What has been working on radio been like? Do you really like expressing that opinion?

I like working in radio. Sometimes it’s kind of hard for me because I’m not a guy who likes really being negative. I won’t throw players or coaches under the bus. Even if I wasn’t doing this, and I’ve done interviews from time to time over the years, I wouldn’t throw people under the bus. That’s just not my nature. If I see a guy who doesn’t play well, many times I’ll give the credit to the other person who he is playing against rather than saying he stunk it up. Sometimes a guy just makes a bad play. That’s just a part of football. Hey, I made bad plays, too, every now and then.

You’re a father of four. What is your greatest advice to your kids?

I have four children. I have three boys who are 27, 25 and 23 old. My daughter is 18-years-old. I guess my best advice to them is just the fact of life that nothing is going to go as planned. There are going to be mistakes. Just get out there are make them, and make them quickly so you can learn and grow from those mistakes. Don’t let anything slow you down from what you want to do. Go after it and know there are going to be some naysayers. Just block them out and go forward. Know it’s not going to be easy, but you don’t want easy anyway. Easy is not worth it.

Do current players seek you out to get advice?

I’ll chat with guys when I see them off to themselves. After the game, if I see something that I want to say something to a guy about, I’ll say it. The team has given me leeway to talk to the guys. They know I’m not going to do anything to hurt the team. I’m not going to go in there and say, “Hey, the coach told you to do it this way, but I think you should do it this way.” I’m not going to recommend to a player how to play a certain defense or those types of things. I don’t get into that because I think that would be very confusing for me when I played.

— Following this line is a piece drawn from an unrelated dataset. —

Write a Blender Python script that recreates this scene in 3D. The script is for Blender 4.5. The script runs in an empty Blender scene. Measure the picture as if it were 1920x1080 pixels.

I listen to jazz and to hip hop. I’ll listen to some hardcore rap music. Some people probably wouldn’t like some of the lyrics in some of those songs, but that’s all I listened to to get me hyped up before the games. LL Cool J, Tupac Shakur, Biggie Smalls, you know, those old guys. A lot of these youngsters probably don’t know about them.

What’s next on your concert list?

These days I would like to see a Lil Wayne or J. Cole concert. The last concert I was at was at the Super Bowl. They were a hip hop group called Migos. My kids knew who they were and listen to some of their music, but I was like, “I didn’t understand a word they are saying!” I normally like music where I can like understand what they’re saying.